Ketiga, penggunaan Digipay membutuhkan jumlah user yang cukup banyak. Satker pengguna Uang Persediaan minimal membutuhkan lima user yang terdiri atas Pemesan, Pejabat Pembuat Komitmen (PPK), Pejabat Pengadaan, Penerima Barang dan Bendahara Pengeluaran, dengan asumsi user admin dirangkap oleh salah satu user lain. Sementara itu, vendor minimal membutuhkan dua user, yaitu Staf dan Petugas Pengiriman, dengan asumsi user admin dirangkap oleh salah satu user lain. Kondisi ini menyulitkan Satker dan vendor UMKM yang memiliki jumlah pegawai sedikit sehingga menurunkan minat mereka untuk mendaftar dan menggunakan Digipay.
Keempat, Satker belum berhasil untuk mengajak penyedia barang/jasa yang selama ini digunakan untuk menjadi vendor Digipay. Kondisi ini membuat Satker tidak memiliki informasi mengenai vendor yang andal dan ekonomis sehingga ragu untuk melakukan transaksi. Satker akan membutuhkan banyak usaha untuk berkomunikasi dengan vendor yang sudah terdaftar guna mengetahui vendor mana saja yang menyediakan fasilitas nego harga atau bebas ongkos kirim.
Kelima, Satker masih enggan menggunakan sistem baru yang berbasis digital, transparan dan akuntabel. Satker masih nyaman menggunakan sistem pengadaan barang/jasa konvensional yang selama ini digunakan dan belum ada peraturan yang mengatur pengenaan sanksi bagi Satker yang tidak menggunakan Digipay.

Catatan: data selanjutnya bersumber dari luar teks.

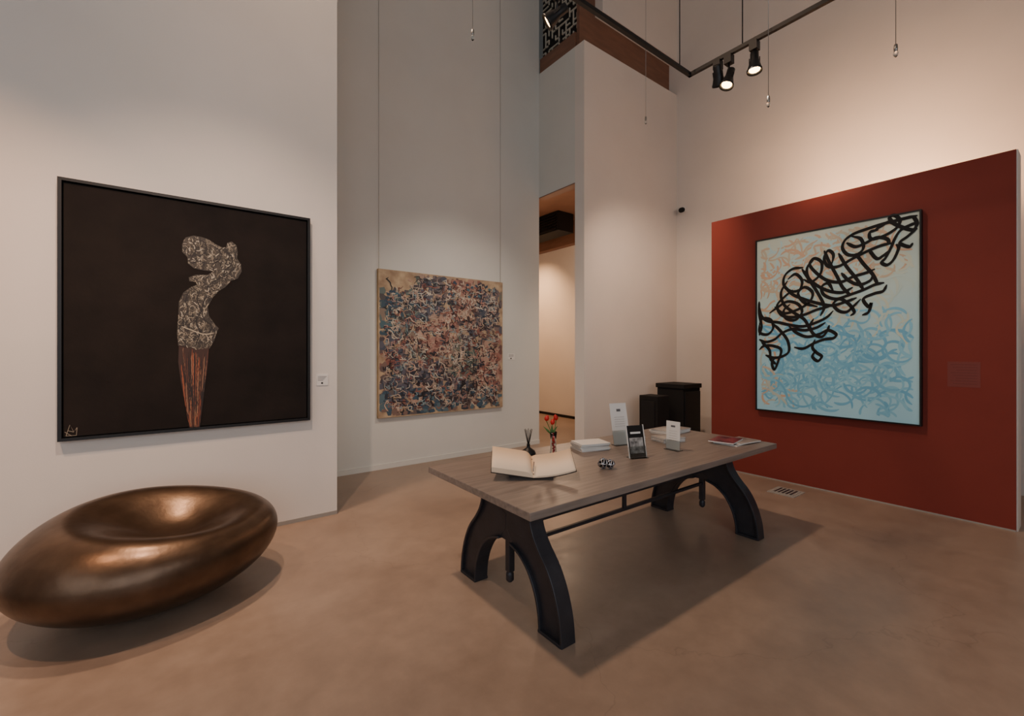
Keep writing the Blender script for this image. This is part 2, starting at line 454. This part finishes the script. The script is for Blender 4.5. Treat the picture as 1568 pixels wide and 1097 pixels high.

Penyempurnaan Digipay Menjadi Digipay Satu
Dalam rangka mengatasi kelima hambatan di atas, Ditjen Perbendaharaan selaku penyedia layanan Digipay telah melakukan beberapa Langkah perbaikan. Salah satunya adalah menugaskan Kantor Pelayanan Perbendaharaan Negara (KPPN) yang merupakan instansi vertikal di bawah Ditjen Perbendaharaan yang berhubungan langsung dengan Satker untuk menyelenggarakan bimbingan teknis asistensi digitalisasi pembayaran minimal dua kali setiap bulan mulai Agustus 2022.
Kegiatan bimbingan teknis yang dilaksanakan oleh KPPN di seluruh Indonesia berhasil meningkatkan kembali pertumbuhan jumlah transaksi Digipay yang sempat mengalami penurunan sejak Juni 2022 hingga ke level pertumbuhan terendah sepanjang tahun 2022 di bulan Agustus sebesar -4,98% (mtm) menjadi sebesar 7,59% pada bulan September 2022.